**Goal:**
Set the listing down again exactly, please, apart from its pictures.

**Dataset excerpt:**

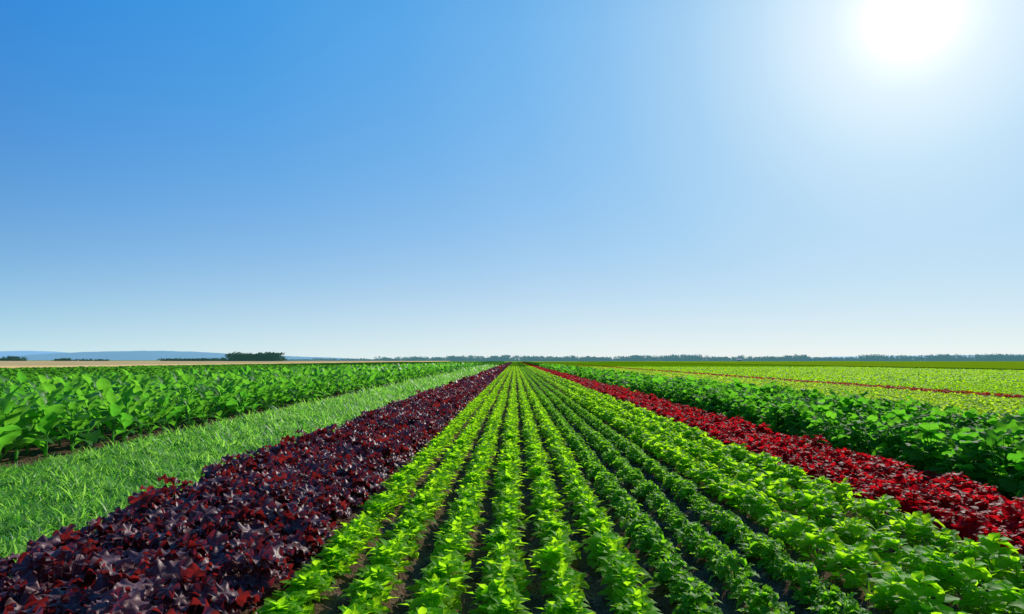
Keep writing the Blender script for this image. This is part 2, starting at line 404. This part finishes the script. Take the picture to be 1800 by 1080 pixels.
YE = 160
crop("spinach_plant", M_SPIN, T_SPIN, g_spin, SPX, .20, 3.3, YE, "bright green leafy plant in a straight soil row", "plant", "light green plants in the crop rows", "long straight rows of bright green leafy plants", jx=.015, along=True)
crop("potato_plant", M_POT, T_POT, g_pot, PTX, .21, 3.3, YE, "small dark green bushy plant in a soil row", "plant", "dark green plants in the crop rows", "long straight rows of darker green bushy plants", jx=.015, along=True)
crop("bean_plant", M_BEAN, T_BEAN, g_bean, [2.41, 2.91, 3.41], .25, 3.0, YE, "broad-leaved light green bushy plant in a dense row", "plant", "broad-leaved green bushes", "dense rows of broad-leaved light green bushes", jx=.02, along=True)
crop("red_leaf_plant", M_RED, T_RED, g_red, [3.9, 4.22, 4.54, 4.88], .31, 3.4, YE, "crimson red leafy plant in a dense bed", "plant", "crimson red plants", "dense bed of crimson red leafy plants", s0=.74, s1=1.2, farsp=.38)
crop("purple_leaf_plant", M_PUR, T_PUR, g_pur, [-1.94, -2.38, -2.84, -3.3], .35, 3.0, YE, "dark purple plant with broad lobed glossy leaves", "plant", "dark purple broad-leaved plants", "dense bed of dark purple broad-leaved plants", jx=.05, s0=.76, s1=1.14, farsp=.44)
crop("kale_plant", M_KALE, T_KALE, g_kale, [5.6, 6.25, 6.9, 7.55, 8.2, 8.85], .40, 5, YE, "dark green bush with broad rounded leaves", "plant", "dark green bushes beside the red bed", "thick band of dark green broad-leaved bushes", jx=.08)
crop("leafy_beet_plant", M_TALL, T_TALL, g_tall, list(-7.85 - .72 * np.arange(13)), .56, 8, YE, "tall green plant with long upright arching leaves", "plant", "tall long-leaved green plants", "field of tall green long-leaved plants", jx=.06, midY=36, farsp=.6, s0=.78, s1=1.15)

def stuff_rows(name, mat, tm, gen3, xs, sp, y0, label):
    ac = Acc()
    px, py = rows(xs, sp, y0, 45, .03); gen3(ac, tm['mid'], px, py, 1, U(.8, 1.2, len(px)))
    px, py = rows(xs, sp * 2, 45, YE, .03); gen3(ac, tm['far'], px, py, 2, U(.85, 1.15, len(px)))
    add_obj(name, ac.mesh(name, mat), kind="stuff", label=label, category="crop")
def g_let(ac, tm, px, py, lod, psc):
    if lod == 1: rosettes(ac, tm, px, py, 4, 4, .14, .24, .16, .4, 1.2, 2, psc, ell=1.4)
    else: rosettes(ac, tm, px, py, 3, 3, .16, .25, .28, .4, 1.1, 0, psc, ell=2.2)
def g_low(ac, tm, px, py, lod, psc):
    if lod == 1: rosettes(ac, tm, px, py, 4, 4, .25, .55, .34, .3, 1.2, 2, psc)
    else: rosettes(ac, tm, px, py, 3, 3, .35, .55, .6, .3, 1.1, 0, psc, ell=2)
stuff_rows("pale_lettuce_crop", M_PALE, T_BEAN, g_let, list(np.arange(9.7, 19.1, .45)), .27, 12, "rows of pale yellow-green lettuce")
stuff_rows("red_lettuce_crop", M_RED2, T_RED, g_let, [19.5, 19.95, 20.4], .24, 20, "narrow strip of red lettuce between yellow-green rows")
stuff_rows("yellow_lettuce_crop", M_YEL, T_BEAN, g_let, list(np.arange(20.9, 72, .60)), .29, 26, "wide field of yellow-green lettuce rows")
stuff_rows("low_green_crop", M_LOW, T_KALE, g_low, list(-17.0 - .8 * np.arange(72)), .6, 19, "flat dark green crop beyond the tall plants")

def canopy(name, x0, x1, H, mat, label, y0=150, y1=480, dx=None, ridge=None, smooth=.55):
    dx = dx or max(.2, (x1 - x0) / 90)
    xs = np.concatenate([[x0], np.arange(x0 + .02, x1 - .02, dx), [x1 - .02, x1]]); ys = np.concatenate([[y0], np.geomspace(y0 + .1, y1, 140), [y1 + .1]])
    def zf(X, Y):
        z = H * (smooth + (1 - smooth) * rng.random(X.shape))
        if ridge: z *= .55 + .45 * np.abs(np.cos(math.pi * (X - ridge[0]) / ridge[1]))
        z[:, 0] = 0; z[:, -1] = 0; z[0] = 0; z[-1] = 0
        return z
    sheet(name, xs, ys, zf, mat, kind="stuff", label=label, category="crop")
canopy("spinach_field", -1.58, .96, .23, C_SPIN, "far stretch of light green crop rows", dx=.1, ridge=(-1.36, .42))
canopy("potato_field", .96, 2.2, .21, C_POT, "far stretch of darker green rows", dx=.1, ridge=(1.14, .42))
canopy("bean_field", 2.22, 3.6, .36, C_BEAN, "far stretch of green bushes")
canopy("red_leaf_field", 3.62, 5.1, .36, C_RED, "far stretch of crimson bed")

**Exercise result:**
Keep writing the Blender script for this image. This is part 2, starting at line 404. This part finishes the script. Take the picture to be 1800 by 1080 pixels.
YE = 160
crop("spinach_plant", M_SPIN, T_SPIN, g_spin, SPX, .20, 3.3, YE, "bright green leafy plant in a straight soil row", "plant", "light green plants in the crop rows", "long straight rows of bright green leafy plants", jx=.015, along=True)
crop("potato_plant", M_POT, T_POT, g_pot, PTX, .21, 3.3, YE, "small dark green bushy plant in a soil row", "plant", "dark green plants in the crop rows", "long straight rows of darker green bushy plants", jx=.015, along=True)
crop("bean_plant", M_BEAN, T_BEAN, g_bean, [2.41, 2.91, 3.41], .25, 3.0, YE, "broad-leaved light green bushy plant in a dense row", "plant", "broad-leaved green bushes", "dense rows of broad-leaved light green bushes", jx=.02, along=True)
crop("red_leaf_plant", M_RED, T_RED, g_red, [3.9, 4.22, 4.54, 4.88], .31, 3.4, YE, "crimson red leafy plant in a dense bed", "plant", "crimson red plants", "dense bed of crimson red leafy plants", s0=.74, s1=1.2, farsp=.38)
crop("purple_leaf_plant", M_PUR, T_PUR, g_pur, [-1.94, -2.38, -2.84, -3.3], .35, 3.0, YE, "dark purple plant with broad lobed glossy leaves", "plant", "dark purple broad-leaved plants", "dense bed of dark purple broad-leaved plants", jx=.05, s0=.76, s1=1.14, farsp=.44)
crop("kale_plant", M_KALE, T_KALE, g_kale, [5.6, 6.25, 6.9, 7.55, 8.2, 8.85], .40, 5, YE, "dark green bush with broad rounded leaves", "plant", "dark green bushes beside the red bed", "thick band of dark green broad-leaved bushes", jx=.08)
crop("leafy_beet_plant", M_TALL, T_TALL, g_tall, list(-7.85 - .72 * np.arange(13)), .56, 8, YE, "tall green plant with long upright arching leaves", "plant", "tall long-leaved green plants", "field of tall green long-leaved plants", jx=.06, midY=36, farsp=.6, s0=.78, s1=1.15)

def stuff_rows(name, mat, tm, gen3, xs, sp, y0, label):
    ac = Acc()
    px, py = rows(xs, sp, y0, 45, .03); gen3(ac, tm['mid'], px, py, 1, U(.8, 1.2, len(px)))
    px, py = rows(xs, sp * 2, 45, YE, .03); gen3(ac, tm['far'], px, py, 2, U(.85, 1.15, len(px)))
    add_obj(name, ac.mesh(name, mat), kind="stuff", label=label, category="crop")
def g_let(ac, tm, px, py, lod, psc):
    if lod == 1: rosettes(ac, tm, px, py, 4, 4, .14, .24, .16, .4, 1.2, 2, psc, ell=1.4)
    else: rosettes(ac, tm, px, py, 3, 3, .16, .25, .28, .4, 1.1, 0, psc, ell=2.2)
def g_low(ac, tm, px, py, lod, psc):
    if lod == 1: rosettes(ac, tm, px, py, 4, 4, .25, .55, .34, .3, 1.2, 2, psc)
    else: rosettes(ac, tm, px, py, 3, 3, .35, .55, .6, .3, 1.1, 0, psc, ell=2)
stuff_rows("pale_lettuce_crop", M_PALE, T_BEAN, g_let, list(np.arange(9.7, 19.1, .45)), .27, 12, "rows of pale yellow-green lettuce")
stuff_rows("red_lettuce_crop", M_RED2, T_RED, g_let, [19.5, 19.95, 20.4], .24, 20, "narrow strip of red lettuce between yellow-green rows")
stuff_rows("yellow_lettuce_crop", M_YEL, T_BEAN, g_let, list(np.arange(20.9, 72, .60)), .29, 26, "wide field of yellow-green lettuce rows")
stuff_rows("low_green_crop", M_LOW, T_KALE, g_low, list(-17.0 - .8 * np.arange(72)), .6, 19, "flat dark green crop beyond the tall plants")

def canopy(name, x0, x1, H, mat, label, y0=150, y1=480, dx=None, ridge=None, smooth=.55):
    dx = dx or max(.2, (x1 - x0) / 90)
    xs = np.concatenate([[x0], np.arange(x0 + .02, x1 - .02, dx), [x1 - .02, x1]]); ys = np.concatenate([[y0], np.geomspace(y0 + .1, y1, 140), [y1 + .1]])
    def zf(X, Y):
        z = H * (smooth + (1 - smooth) * rng.random(X.shape))
        if ridge: z *= .55 + .45 * np.abs(np.cos(math.pi * (X - ridge[0]) / ridge[1]))
        z[:, 0] = 0; z[:, -1] = 0; z[0] = 0; z[-1] = 0
        return z
    sheet(name, xs, ys, zf, mat, kind="stuff", label=label, category="crop")
canopy("spinach_field", -1.58, .96, .23, C_SPIN, "far stretch of light green crop rows", dx=.1, ridge=(-1.36, .42))
canopy("potato_field", .96, 2.2, .21, C_POT, "far stretch of darker green rows", dx=.1, ridge=(1.14, .42))
canopy("bean_field", 2.22, 3.6, .36, C_BEAN, "far stretch of green bushes")
canopy("red_leaf_field", 3.62, 5.1, .36, C_RED, "far stretch of crimson bed")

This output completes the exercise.